Port reforms to begin with two tenders in July

Transportation Minister Katz announces 2 tenders for a private company to build a new port to be published on July 1.

By
May 22, 2013 20:14
1 minute read.
A SAFE HARBOR. Modern ship-to-shore cranes dominat

Haifa port 521. (photo credit: LIAT COLLINS)

Transportation Minister Israel Katz revealed on Wednesday that after several years of planning, reforms to the nation’s ports were finally under way.

The minister said two tenders would be published on July 1 for a private company to build a new port.

“I decided to end the situation in which militant unions take advantage of the power in their hands and get privileges at the expense of the general public,” Katz wrote in a note on his Facebook page.

He said the tenders were part of a program that would increase competition and expand ports to reach deeper waters, which will facilitate larger ships.

Though stubborn rumors circulated the previous week that the government was preparing the IDF to take over the ports should the workers strike over proposed reforms, Katz said the government’s contingency plans were more limited.

“The unions will not have veto power,” he said, though he promised to maintain a dialogue with the workers.

Prime Minister Binyamin Netanyahu would support fast-track legislation to declare ports “essential services” to limit their striking ability, and require arbitration, the transportation minister said.

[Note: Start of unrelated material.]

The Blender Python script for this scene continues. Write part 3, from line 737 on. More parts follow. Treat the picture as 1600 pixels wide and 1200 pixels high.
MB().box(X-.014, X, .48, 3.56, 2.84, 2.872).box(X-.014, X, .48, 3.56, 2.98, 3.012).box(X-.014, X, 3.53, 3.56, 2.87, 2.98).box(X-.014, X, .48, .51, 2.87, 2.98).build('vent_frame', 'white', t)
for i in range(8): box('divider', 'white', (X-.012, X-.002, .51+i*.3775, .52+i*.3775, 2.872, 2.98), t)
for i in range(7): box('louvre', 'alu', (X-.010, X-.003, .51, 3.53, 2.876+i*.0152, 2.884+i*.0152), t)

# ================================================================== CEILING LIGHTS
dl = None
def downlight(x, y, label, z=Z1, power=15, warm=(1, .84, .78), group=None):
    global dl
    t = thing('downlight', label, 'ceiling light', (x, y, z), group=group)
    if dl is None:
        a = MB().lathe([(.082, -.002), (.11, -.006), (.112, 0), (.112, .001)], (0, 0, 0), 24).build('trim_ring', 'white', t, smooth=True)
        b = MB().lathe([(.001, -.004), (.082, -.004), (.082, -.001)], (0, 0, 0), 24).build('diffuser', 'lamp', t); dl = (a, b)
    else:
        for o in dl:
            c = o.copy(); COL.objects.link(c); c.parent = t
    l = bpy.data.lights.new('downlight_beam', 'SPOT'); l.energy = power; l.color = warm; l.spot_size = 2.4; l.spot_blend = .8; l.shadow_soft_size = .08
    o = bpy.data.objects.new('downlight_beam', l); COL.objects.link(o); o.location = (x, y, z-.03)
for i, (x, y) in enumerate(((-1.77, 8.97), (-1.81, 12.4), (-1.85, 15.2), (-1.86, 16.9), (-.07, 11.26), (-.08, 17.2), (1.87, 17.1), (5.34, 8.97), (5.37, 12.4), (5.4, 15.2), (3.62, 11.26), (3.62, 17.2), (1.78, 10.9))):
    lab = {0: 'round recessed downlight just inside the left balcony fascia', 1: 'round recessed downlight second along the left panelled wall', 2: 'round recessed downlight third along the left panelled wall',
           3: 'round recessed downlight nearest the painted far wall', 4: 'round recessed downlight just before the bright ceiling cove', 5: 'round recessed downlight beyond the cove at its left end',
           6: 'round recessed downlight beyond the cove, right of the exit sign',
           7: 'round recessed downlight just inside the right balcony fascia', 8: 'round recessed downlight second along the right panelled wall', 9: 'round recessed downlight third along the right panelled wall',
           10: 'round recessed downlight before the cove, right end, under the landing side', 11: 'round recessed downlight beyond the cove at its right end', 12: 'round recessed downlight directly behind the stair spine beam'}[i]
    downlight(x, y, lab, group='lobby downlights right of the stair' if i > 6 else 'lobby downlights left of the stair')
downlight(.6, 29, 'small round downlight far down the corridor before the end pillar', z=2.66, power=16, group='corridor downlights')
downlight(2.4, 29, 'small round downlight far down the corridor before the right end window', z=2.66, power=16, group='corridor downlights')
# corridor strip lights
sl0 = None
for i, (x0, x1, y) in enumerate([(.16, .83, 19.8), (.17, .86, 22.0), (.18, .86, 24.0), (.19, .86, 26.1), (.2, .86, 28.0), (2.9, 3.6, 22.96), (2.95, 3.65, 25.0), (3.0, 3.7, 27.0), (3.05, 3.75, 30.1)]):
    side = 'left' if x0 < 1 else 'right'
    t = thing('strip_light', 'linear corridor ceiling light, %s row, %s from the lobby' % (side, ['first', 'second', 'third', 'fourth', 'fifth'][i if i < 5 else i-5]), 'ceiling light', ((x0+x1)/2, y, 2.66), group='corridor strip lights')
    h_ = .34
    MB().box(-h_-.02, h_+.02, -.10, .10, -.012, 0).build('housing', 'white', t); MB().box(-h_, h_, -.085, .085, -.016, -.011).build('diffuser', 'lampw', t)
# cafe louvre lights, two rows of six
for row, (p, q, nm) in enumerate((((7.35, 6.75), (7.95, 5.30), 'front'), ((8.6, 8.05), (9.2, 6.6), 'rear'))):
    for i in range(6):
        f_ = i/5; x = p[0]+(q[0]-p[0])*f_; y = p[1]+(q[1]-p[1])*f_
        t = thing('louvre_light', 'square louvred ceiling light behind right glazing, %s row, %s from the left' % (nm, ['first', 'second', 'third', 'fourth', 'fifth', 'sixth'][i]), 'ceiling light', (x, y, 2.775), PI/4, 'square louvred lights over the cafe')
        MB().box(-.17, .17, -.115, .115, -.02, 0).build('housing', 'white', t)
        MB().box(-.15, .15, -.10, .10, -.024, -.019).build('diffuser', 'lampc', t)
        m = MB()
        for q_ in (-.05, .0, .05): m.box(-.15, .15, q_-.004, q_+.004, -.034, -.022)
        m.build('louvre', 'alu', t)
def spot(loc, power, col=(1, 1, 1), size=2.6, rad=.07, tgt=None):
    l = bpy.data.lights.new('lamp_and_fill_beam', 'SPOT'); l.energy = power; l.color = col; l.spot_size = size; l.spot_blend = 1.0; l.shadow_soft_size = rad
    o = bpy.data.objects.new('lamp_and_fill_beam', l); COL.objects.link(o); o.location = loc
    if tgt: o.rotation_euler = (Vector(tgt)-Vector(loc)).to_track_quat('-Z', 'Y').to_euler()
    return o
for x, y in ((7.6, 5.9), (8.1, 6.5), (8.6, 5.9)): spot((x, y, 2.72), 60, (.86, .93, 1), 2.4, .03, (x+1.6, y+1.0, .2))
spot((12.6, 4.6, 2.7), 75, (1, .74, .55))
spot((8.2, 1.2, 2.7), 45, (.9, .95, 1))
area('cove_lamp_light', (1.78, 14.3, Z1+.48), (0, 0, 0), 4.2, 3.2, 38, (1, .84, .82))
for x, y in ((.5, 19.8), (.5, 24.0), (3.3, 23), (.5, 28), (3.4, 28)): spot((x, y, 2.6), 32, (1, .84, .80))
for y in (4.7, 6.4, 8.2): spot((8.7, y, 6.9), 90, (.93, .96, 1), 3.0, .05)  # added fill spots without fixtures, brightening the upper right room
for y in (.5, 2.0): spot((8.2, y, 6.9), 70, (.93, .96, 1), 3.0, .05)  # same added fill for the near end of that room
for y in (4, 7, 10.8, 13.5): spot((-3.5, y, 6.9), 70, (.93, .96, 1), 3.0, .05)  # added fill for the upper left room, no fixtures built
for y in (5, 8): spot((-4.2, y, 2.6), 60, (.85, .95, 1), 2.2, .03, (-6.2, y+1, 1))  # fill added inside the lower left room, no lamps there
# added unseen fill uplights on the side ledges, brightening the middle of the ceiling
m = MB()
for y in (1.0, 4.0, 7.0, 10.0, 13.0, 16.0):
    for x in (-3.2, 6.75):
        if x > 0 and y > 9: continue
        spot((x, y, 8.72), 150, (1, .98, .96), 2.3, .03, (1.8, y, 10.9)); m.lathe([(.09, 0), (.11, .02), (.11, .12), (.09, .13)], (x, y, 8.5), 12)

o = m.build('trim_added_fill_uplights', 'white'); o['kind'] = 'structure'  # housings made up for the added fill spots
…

Should strikes continue, the CEO of the Israel Ports Authority is ready with a plan to divert shipping through other ports. Some cargo would be unloaded at other Mediterranean ports, such as Greece, Cyprus or Turkey, and shipped through the Hadera port on smaller vessels.

Cranes would be used to replace Haifa port tugboats, should employees prevent their use. Diversions from the Eilat port would be broken down and unloaded in Jordan’s Aqaba port and brought over by land.

“I know that I will be subject to heavy pressure, but it is my intention to stick [with the reforms] as I did in previous reforms,” Katz said.